As an example, we had two encounters that ended in combat during our last session. In the first one, the characters were in the Silver Hills, on the road between Shimmermere and Shadyvale, in search of a specific person who had information they were seeking. An ogre leapt out onto the trail in front of them, and a second came crashing into them from the side. This was set up to be a combat encounter (and to drive home a point about ogres in the Hills), and wasn't going to end any other way. And that's OK. In this particular case, it made sense. There are lots of ogres in the western end of the Hills, and they sometimes prey eastward. Ogres are a hit-first-ask-questions-never kind of creature. And it set up a potential adventure hook that the characters may or may not choose to pursue at some point - that there is a large ogre threat out there.

The second encounter was more problematic. After leaving Shadyvale and heading north out of the Hills, the party was traveling through grasslands when they made a good Perception check. As best I can remember, I think I said something like (paraphrasing) "Wow, good roll. You see what appears to be a group of bandits lying in ambush in a gully off to your right. Roll initiative." This is wrong in so many ways it makes me cringe. First, it was unimaginative and lazy (we were getting near the end of the session). Second, calling them bandits labels them as bad guys and removes any real doubt as to what is coming next. Third, saying "roll initiative" removes all player agency from the encounter. The characters don't get to choose anything other than picking a weapon or a spell.

The bandit scene, even if it ended the exact same way, would have been much better executed if it began with me saying something like:

You are following the trail north through the grassy plains when Malachy the barbarian quietly says "I am sure I saw several heads poking above the lip of the gully up ahead to the right of the trail, but now they're gone." The rest of you look ahead of you but see nothing. What do you do? 

Following the latter as a starting point, there could have been rogue-sneaking, negotiating or talking, an attempt at a counter ambush, or anything else the players could have dreamed up. I didn't allow any of that by beginning with the dreaded "roll initiative." Bad DM.

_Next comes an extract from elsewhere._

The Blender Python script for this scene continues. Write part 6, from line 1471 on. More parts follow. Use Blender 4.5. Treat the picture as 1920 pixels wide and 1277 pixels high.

Even if bandits on the road is cliche, it wouldn't bother me if I had run the scene properly. Describe what the characters see. Ask them what they do. Let them be in control. Use "roll initiative" as sparingly as possible (generally only when they have chosen to take us to that point).

Live and learn...

[PS - The kind of things I am touching on in these game theory posts happens to be where the new Dungeon Masters Guide is at its weakest, and as all of its predecessors have as well. The DMG contains sections, tables and information on all sorts of aspects of game play - things to use while running a game (mechanically). It gives almost no useful information on how to actually run a game. Some people will intuitively understand how to do some of this stuff, and will get better with experience. Some probably won't.]